Malgré ses déclarations soi-disant en faveur des petits commerces, M. Moudenc est resté passif. Pire, il encourage l’implantation de grandes enseignes comme avec la Tour d’Occitanie où 2000 m² vont être octroyés à ces dernières. On se souvient également des moyens de la mairie mis à disposition de la fast-fashion antisociale et écocide, bloquant les rues pour permettre l’accès au magasin éphémère Shein.
Même la réglementation municipale est mise au profit des plus gros. Depuis le 1er janvier, les commerçants de Toulouse doivent justifier d’assises intérieures pour obtenir une autorisation de terrasse. Comprendre : si vous avez l’argent pour acheter un espace suffisamment grand et y mettre des chaises en intérieur, alors vous pourrez aussi en mettre en extérieur. Si votre budget ne permet pas d’avoir un grand espace intérieur, vous n’aurez pas le droit d’utiliser l’extérieur. C’est absurde.
Cette pression différenciée s’applique aussi à l’impôt : les acteurs du commerce de proximité sont d’autant plus démunis qu’ils sont redevables d’une fiscalité importante, à laquelle n’est pas assujetti le e-commerce qui leur vole déjà une partie de leur activité.
Enfin, il y a un véritable enjeu écologique et de pouvoir d’achat dans la défense du commerce de proximité. Les mutations du commerce ont indéniablement des conséquences destructrices sur l’étalement urbain et les constructions neuves. Par exemple, la construction d’entrepôts de stockage destinés au commerce électronique consomme énormément de foncier, à l’heure où la consommation des espaces naturels, agricoles et forestiers doit être méticuleusement contrôlée en vertu des dispositions relatives au Zéro Artificialisation Nette (ZAN).
• Quelles solutions amener ?
Face aux interpellations que nous avons menées avec Uriel et Natacha, la municipalité a répondu par l’inaction, rejetant la faute sur la législation. Il est vrai que celle-ci est incomplète et permet à plusieurs acteurs de grandes enseignes et du e-commerce de continuer à passer entre les mailles du filet. C’est pourquoi nous avons, avec ma collègue Alma Dufour et grâce au concours non-négligeable de Sébastien Rome, déposé une proposition de loi visant à pallier ces défauts.
Celle-ci vise à :
1. abaisser les seuils de surface à partir desquels une autorisation administrative devient obligatoire pour les nouveaux projets commerciaux, y compris les entrepôts logistiques, afin de limiter leur impact sur les commerces de proximité ;
2. étendre la capacité des pouvoirs locaux, principalement des maires et commissions départementales, à réguler l’implantation des grandes chaînes commerciales et de restauration ;
3. encadrer les loyers commerciaux en créant un observatoire local des loyers, et plafonner leur augmentation pour préserver l’accessibilité des emplacements aux petits commerces ;
4. soutenir le commerce de proximité par la mise en place d’une coopérative publique d’appui aux commerces locaux et l’instauration d’une taxation équitable du e-commerce pour rétablir une concurrence loyale.

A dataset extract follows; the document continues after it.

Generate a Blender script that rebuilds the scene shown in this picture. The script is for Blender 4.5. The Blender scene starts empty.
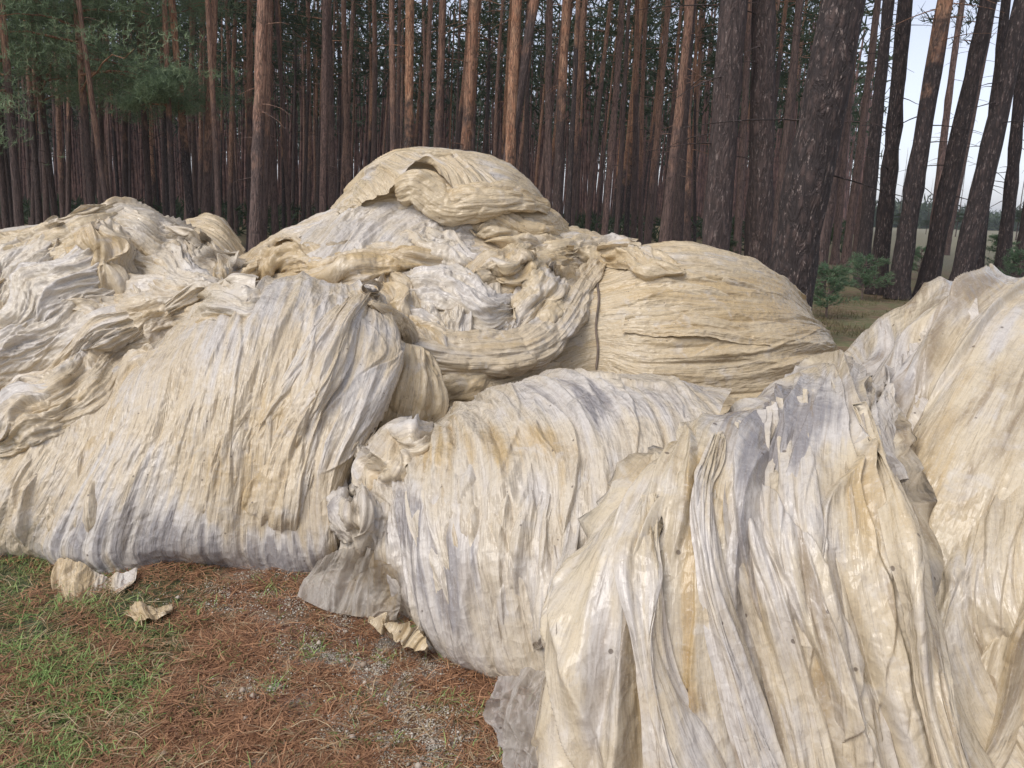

Cette loi donne ainsi plus de marge de manœuvre aux échelons locaux pour autoriser ou non les installations commerciales, d’une manière qui soit adaptée à la connaissance des territoires. Les alliés de M. Moudenc seront ainsi en pleine capacité de réguler l’installation des grandes surfaces auxquelles ils privilégieront, nous l’attendons, l’installation de petits commerces. Ces-derniers bénéficieront du rétablissement d’une fiscalité plus juste et d’un encadrement des loyers minoré pour nos commerces essentiels.
Il n’est pas trop tard pour sauvegarder le lien des Français.es à leurs commerces. Nous espérons défendre les Toulousain.e.s en dotant les acteurs locaux des outils légaux pour protéger notre ville et faire perdurer l’identité de ses quartiers, la fibre sociale qui l’anime, et la fierté de notre localité.
Cette loi demandée par de nombreux citoyens pourra faciliter l’activité de nos commerçants et mieux répartir la charge qui leur pèse. Elle pourra également répondre aux demandes des élus municipaux toulousains, qui expliquaient ne pas disposer des outils légaux adaptés pour protéger le commerce à Toulouse. J’attends donc qu’ils se saisissent de cette proposition de loi et de ses dispositions.
Monsieur Jean-François Portarrieu n’a pour l’instant pas souhaité me soutenir avec sa casquette de député, malgré mes propositions pour porter cette loi de manière transpartisane. Espérons alors qu’il use de sa casquette de conseiller municipal allié de Jean-Luc Moudenc pour s’en saisir une fois que le texte aura été adopté et qu’il aura rendu possible l’accomplissement du travail nécessaire à Toulouse.